The Beat of a Butterfly’s Wing Cuff Bracelet

The earth turns amid light and shadow and the beat of a butterfly’s wings. The light and shadow, messenger spirits and their motion, too, all come together in this vintage-style cuff by Wings wrought the old way. It’s a single slender band of heavy-gauge sterling silver, cut to size and length and then stamped freehand in a tight repeating pattern of leaves and petals and rays of light that, together, form a motif that evokes that tiny but powerful spirit we call Butterfly, wings fluttering and limned with pure light. Each group of symbols is stamped entirely freehand, perfectly even and consistent, the strikes so deep as to displace the silver into gently undulating edges, the oxidation giving each line and divot a beautifully aged appearance that, together with its Florentine finish, makes the entire work glow. Band is 6″ long by 5/16″ across (dimensions approximate). Other views shown above and below.

Sterling silver
$425 + shipping, handling, and insurance

Wings has several of these old-style cuffs currently in inventory, but this is one my favorites. Its heavy, deep, regular stampwork, its aged and textured finish, are throwbacks to a much older time and silverwork tradition.

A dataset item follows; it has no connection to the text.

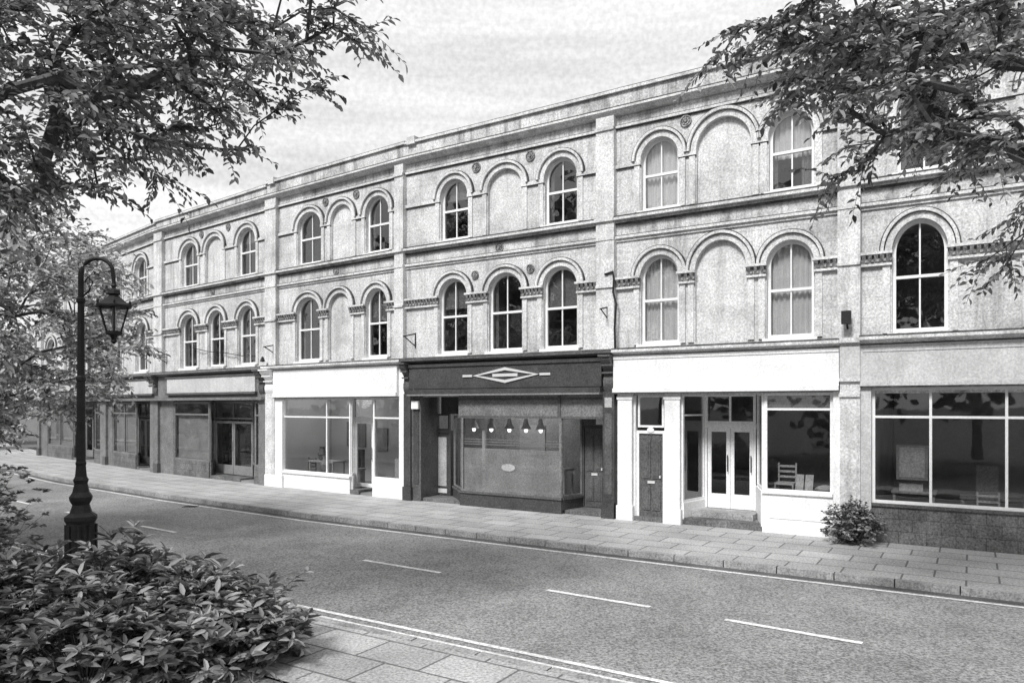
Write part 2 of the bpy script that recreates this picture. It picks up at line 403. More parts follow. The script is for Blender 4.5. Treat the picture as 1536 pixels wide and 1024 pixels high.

In that, it reminds us of how things used to be, a time when our peoples could never have envisioned the ravages to earth and climate, season and weather that dog our footsteps daily now.

And yet, our peoples have always been prophets, too, and in many of our traditions (most? all?), these days were foretold long ago. So were our obligations in the face of what would come to pass.

These are the days of prophecy now: days of change, in the beat of a butterfly’s wing. The messengers have brought us their own message; it’s up to us now to put it into practice and effect.